■ JOB: Every line in the listing is to be echoed verbatim.
═════ DATA EXTRACT
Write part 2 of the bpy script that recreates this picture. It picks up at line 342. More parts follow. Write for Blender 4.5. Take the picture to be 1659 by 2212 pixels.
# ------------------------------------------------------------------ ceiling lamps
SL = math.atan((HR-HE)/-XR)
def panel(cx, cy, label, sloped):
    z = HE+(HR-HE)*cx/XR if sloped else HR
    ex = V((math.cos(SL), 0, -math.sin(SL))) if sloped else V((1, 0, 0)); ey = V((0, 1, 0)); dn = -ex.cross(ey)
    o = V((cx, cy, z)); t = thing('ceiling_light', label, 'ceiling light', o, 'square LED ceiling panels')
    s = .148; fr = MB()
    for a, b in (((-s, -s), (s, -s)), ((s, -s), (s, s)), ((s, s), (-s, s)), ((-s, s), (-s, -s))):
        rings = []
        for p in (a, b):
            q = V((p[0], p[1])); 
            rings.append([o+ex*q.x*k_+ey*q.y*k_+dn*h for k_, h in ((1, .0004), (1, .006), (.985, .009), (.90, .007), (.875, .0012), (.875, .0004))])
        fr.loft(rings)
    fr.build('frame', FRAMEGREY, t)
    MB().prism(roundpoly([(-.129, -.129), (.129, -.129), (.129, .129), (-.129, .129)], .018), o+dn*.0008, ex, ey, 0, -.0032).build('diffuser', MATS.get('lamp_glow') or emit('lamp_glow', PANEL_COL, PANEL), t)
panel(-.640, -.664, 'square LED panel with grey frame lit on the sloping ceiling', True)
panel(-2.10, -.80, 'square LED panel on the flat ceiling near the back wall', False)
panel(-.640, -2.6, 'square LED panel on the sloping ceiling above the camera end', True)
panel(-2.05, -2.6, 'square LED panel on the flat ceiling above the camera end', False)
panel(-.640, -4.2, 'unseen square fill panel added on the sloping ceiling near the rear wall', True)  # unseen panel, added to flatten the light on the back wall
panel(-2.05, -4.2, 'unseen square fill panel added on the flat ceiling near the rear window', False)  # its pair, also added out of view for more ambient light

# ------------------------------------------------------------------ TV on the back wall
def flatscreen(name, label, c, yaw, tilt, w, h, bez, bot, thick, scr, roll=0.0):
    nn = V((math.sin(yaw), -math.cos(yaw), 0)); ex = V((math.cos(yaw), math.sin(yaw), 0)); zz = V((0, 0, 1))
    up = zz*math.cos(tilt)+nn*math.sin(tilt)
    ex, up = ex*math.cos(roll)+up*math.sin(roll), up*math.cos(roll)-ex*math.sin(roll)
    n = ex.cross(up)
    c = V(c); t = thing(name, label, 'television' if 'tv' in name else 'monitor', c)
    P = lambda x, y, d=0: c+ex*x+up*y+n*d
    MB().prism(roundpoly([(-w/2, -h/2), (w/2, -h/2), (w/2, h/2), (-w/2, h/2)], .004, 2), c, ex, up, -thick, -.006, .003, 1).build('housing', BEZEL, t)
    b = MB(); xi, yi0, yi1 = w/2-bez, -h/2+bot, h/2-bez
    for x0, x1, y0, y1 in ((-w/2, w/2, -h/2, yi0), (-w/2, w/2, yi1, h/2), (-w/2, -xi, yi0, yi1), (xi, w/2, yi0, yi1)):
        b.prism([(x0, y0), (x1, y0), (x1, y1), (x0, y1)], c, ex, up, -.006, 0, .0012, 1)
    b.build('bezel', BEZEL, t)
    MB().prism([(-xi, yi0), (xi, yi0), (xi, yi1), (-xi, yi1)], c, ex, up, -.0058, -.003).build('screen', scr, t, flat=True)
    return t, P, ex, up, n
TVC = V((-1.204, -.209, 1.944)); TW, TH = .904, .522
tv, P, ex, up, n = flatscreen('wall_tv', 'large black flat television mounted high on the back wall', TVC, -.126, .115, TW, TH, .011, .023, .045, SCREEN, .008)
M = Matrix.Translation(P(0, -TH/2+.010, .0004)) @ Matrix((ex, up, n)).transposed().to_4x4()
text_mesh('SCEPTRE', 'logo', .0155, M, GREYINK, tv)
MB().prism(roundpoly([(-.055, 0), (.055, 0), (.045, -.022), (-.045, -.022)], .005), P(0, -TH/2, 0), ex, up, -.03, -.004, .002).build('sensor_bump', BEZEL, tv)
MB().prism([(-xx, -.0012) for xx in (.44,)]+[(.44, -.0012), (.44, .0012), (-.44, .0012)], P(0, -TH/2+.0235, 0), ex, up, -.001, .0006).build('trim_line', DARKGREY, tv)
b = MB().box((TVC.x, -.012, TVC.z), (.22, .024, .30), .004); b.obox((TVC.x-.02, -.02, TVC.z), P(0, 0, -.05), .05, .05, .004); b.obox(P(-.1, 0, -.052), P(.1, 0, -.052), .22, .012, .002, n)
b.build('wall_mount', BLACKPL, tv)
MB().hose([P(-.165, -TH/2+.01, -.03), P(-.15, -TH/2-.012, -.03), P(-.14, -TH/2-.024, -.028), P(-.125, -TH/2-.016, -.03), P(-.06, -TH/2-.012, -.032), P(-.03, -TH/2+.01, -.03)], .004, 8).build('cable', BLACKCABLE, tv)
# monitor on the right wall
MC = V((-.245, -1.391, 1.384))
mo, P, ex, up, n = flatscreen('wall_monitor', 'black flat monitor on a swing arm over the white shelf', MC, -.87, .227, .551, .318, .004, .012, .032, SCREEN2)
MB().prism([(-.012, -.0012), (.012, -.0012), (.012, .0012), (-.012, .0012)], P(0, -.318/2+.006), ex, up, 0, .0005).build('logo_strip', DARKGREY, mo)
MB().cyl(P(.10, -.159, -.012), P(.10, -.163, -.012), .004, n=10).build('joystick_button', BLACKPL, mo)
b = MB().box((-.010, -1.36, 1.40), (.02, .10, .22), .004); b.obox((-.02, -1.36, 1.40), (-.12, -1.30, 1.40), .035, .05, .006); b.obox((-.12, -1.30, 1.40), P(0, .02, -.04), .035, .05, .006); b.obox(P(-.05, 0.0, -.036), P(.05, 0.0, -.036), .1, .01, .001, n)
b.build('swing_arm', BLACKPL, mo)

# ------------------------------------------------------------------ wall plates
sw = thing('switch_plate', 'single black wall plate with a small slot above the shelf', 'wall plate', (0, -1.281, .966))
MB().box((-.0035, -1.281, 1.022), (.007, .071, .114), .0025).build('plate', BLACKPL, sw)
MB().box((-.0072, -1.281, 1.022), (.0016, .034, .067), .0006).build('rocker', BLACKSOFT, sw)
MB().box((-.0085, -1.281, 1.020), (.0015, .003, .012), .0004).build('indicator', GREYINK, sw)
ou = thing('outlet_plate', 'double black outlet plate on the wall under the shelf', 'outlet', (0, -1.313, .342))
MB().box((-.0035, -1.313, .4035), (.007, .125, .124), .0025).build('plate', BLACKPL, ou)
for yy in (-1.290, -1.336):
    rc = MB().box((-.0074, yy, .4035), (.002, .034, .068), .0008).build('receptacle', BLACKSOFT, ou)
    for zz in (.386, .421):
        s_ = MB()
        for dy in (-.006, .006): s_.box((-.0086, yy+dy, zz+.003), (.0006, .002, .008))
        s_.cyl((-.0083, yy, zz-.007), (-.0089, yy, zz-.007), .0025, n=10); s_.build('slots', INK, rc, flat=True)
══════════
■ TASK RESULT:
Write part 2 of the bpy script that recreates this picture. It picks up at line 342. More parts follow. Write for Blender 4.5. Take the picture to be 1659 by 2212 pixels.
# ------------------------------------------------------------------ ceiling lamps
SL = math.atan((HR-HE)/-XR)
def panel(cx, cy, label, sloped):
    z = HE+(HR-HE)*cx/XR if sloped else HR
    ex = V((math.cos(SL), 0, -math.sin(SL))) if sloped else V((1, 0, 0)); ey = V((0, 1, 0)); dn = -ex.cross(ey)
    o = V((cx, cy, z)); t = thing('ceiling_light', label, 'ceiling light', o, 'square LED ceiling panels')
    s = .148; fr = MB()
    for a, b in (((-s, -s), (s, -s)), ((s, -s), (s, s)), ((s, s), (-s, s)), ((-s, s), (-s, -s))):
        rings = []
        for p in (a, b):
            q = V((p[0], p[1])); 
            rings.append([o+ex*q.x*k_+ey*q.y*k_+dn*h for k_, h in ((1, .0004), (1, .006), (.985, .009), (.90, .007), (.875, .0012), (.875, .0004))])
        fr.loft(rings)
    fr.build('frame', FRAMEGREY, t)
    MB().prism(roundpoly([(-.129, -.129), (.129, -.129), (.129, .129), (-.129, .129)], .018), o+dn*.0008, ex, ey, 0, -.0032).build('diffuser', MATS.get('lamp_glow') or emit('lamp_glow', PANEL_COL, PANEL), t)
panel(-.640, -.664, 'square LED panel with grey frame lit on the sloping ceiling', True)
panel(-2.10, -.80, 'square LED panel on the flat ceiling near the back wall', False)
panel(-.640, -2.6, 'square LED panel on the sloping ceiling above the camera end', True)
panel(-2.05, -2.6, 'square LED panel on the flat ceiling above the camera end', False)
panel(-.640, -4.2, 'unseen square fill panel added on the sloping ceiling near the rear wall', True)  # unseen panel, added to flatten the light on the back wall
panel(-2.05, -4.2, 'unseen square fill panel added on the flat ceiling near the rear window', False)  # its pair, also added out of view for more ambient light

# ------------------------------------------------------------------ TV on the back wall
def flatscreen(name, label, c, yaw, tilt, w, h, bez, bot, thick, scr, roll=0.0):
    nn = V((math.sin(yaw), -math.cos(yaw), 0)); ex = V((math.cos(yaw), math.sin(yaw), 0)); zz = V((0, 0, 1))
    up = zz*math.cos(tilt)+nn*math.sin(tilt)
    ex, up = ex*math.cos(roll)+up*math.sin(roll), up*math.cos(roll)-ex*math.sin(roll)
    n = ex.cross(up)
    c = V(c); t = thing(name, label, 'television' if 'tv' in name else 'monitor', c)
    P = lambda x, y, d=0: c+ex*x+up*y+n*d
    MB().prism(roundpoly([(-w/2, -h/2), (w/2, -h/2), (w/2, h/2), (-w/2, h/2)], .004, 2), c, ex, up, -thick, -.006, .003, 1).build('housing', BEZEL, t)
    b = MB(); xi, yi0, yi1 = w/2-bez, -h/2+bot, h/2-bez
    for x0, x1, y0, y1 in ((-w/2, w/2, -h/2, yi0), (-w/2, w/2, yi1, h/2), (-w/2, -xi, yi0, yi1), (xi, w/2, yi0, yi1)):
        b.prism([(x0, y0), (x1, y0), (x1, y1), (x0, y1)], c, ex, up, -.006, 0, .0012, 1)
    b.build('bezel', BEZEL, t)
    MB().prism([(-xi, yi0), (xi, yi0), (xi, yi1), (-xi, yi1)], c, ex, up, -.0058, -.003).build('screen', scr, t, flat=True)
    return t, P, ex, up, n
TVC = V((-1.204, -.209, 1.944)); TW, TH = .904, .522
tv, P, ex, up, n = flatscreen('wall_tv', 'large black flat television mounted high on the back wall', TVC, -.126, .115, TW, TH, .011, .023, .045, SCREEN, .008)
M = Matrix.Translation(P(0, -TH/2+.010, .0004)) @ Matrix((ex, up, n)).transposed().to_4x4()
text_mesh('SCEPTRE', 'logo', .0155, M, GREYINK, tv)
MB().prism(roundpoly([(-.055, 0), (.055, 0), (.045, -.022), (-.045, -.022)], .005), P(0, -TH/2, 0), ex, up, -.03, -.004, .002).build('sensor_bump', BEZEL, tv)
MB().prism([(-xx, -.0012) for xx in (.44,)]+[(.44, -.0012), (.44, .0012), (-.44, .0012)], P(0, -TH/2+.0235, 0), ex, up, -.001, .0006).build('trim_line', DARKGREY, tv)
b = MB().box((TVC.x, -.012, TVC.z), (.22, .024, .30), .004); b.obox((TVC.x-.02, -.02, TVC.z), P(0, 0, -.05), .05, .05, .004); b.obox(P(-.1, 0, -.052), P(.1, 0, -.052), .22, .012, .002, n)
b.build('wall_mount', BLACKPL, tv)
MB().hose([P(-.165, -TH/2+.01, -.03), P(-.15, -TH/2-.012, -.03), P(-.14, -TH/2-.024, -.028), P(-.125, -TH/2-.016, -.03), P(-.06, -TH/2-.012, -.032), P(-.03, -TH/2+.01, -.03)], .004, 8).build('cable', BLACKCABLE, tv)
# monitor on the right wall
MC = V((-.245, -1.391, 1.384))
mo, P, ex, up, n = flatscreen('wall_monitor', 'black flat monitor on a swing arm over the white shelf', MC, -.87, .227, .551, .318, .004, .012, .032, SCREEN2)
MB().prism([(-.012, -.0012), (.012, -.0012), (.012, .0012), (-.012, .0012)], P(0, -.318/2+.006), ex, up, 0, .0005).build('logo_strip', DARKGREY, mo)
MB().cyl(P(.10, -.159, -.012), P(.10, -.163, -.012), .004, n=10).build('joystick_button', BLACKPL, mo)
b = MB().box((-.010, -1.36, 1.40), (.02, .10, .22), .004); b.obox((-.02, -1.36, 1.40), (-.12, -1.30, 1.40), .035, .05, .006); b.obox((-.12, -1.30, 1.40), P(0, .02, -.04), .035, .05, .006); b.obox(P(-.05, 0.0, -.036), P(.05, 0.0, -.036), .1, .01, .001, n)
b.build('swing_arm', BLACKPL, mo)

# ------------------------------------------------------------------ wall plates
sw = thing('switch_plate', 'single black wall plate with a small slot above the shelf', 'wall plate', (0, -1.281, .966))
MB().box((-.0035, -1.281, 1.022), (.007, .071, .114), .0025).build('plate', BLACKPL, sw)
MB().box((-.0072, -1.281, 1.022), (.0016, .034, .067), .0006).build('rocker', BLACKSOFT, sw)
MB().box((-.0085, -1.281, 1.020), (.0015, .003, .012), .0004).build('indicator', GREYINK, sw)
ou = thing('outlet_plate', 'double black outlet plate on the wall under the shelf', 'outlet', (0, -1.313, .342))
MB().box((-.0035, -1.313, .4035), (.007, .125, .124), .0025).build('plate', BLACKPL, ou)
for yy in (-1.290, -1.336):
    rc = MB().box((-.0074, yy, .4035), (.002, .034, .068), .0008).build('receptacle', BLACKSOFT, ou)
    for zz in (.386, .421):
        s_ = MB()
        for dy in (-.006, .006): s_.box((-.0086, yy+dy, zz+.003), (.0006, .002, .008))
        s_.cyl((-.0083, yy, zz-.007), (-.0089, yy, zz-.007), .0025, n=10); s_.build('slots', INK, rc, flat=True)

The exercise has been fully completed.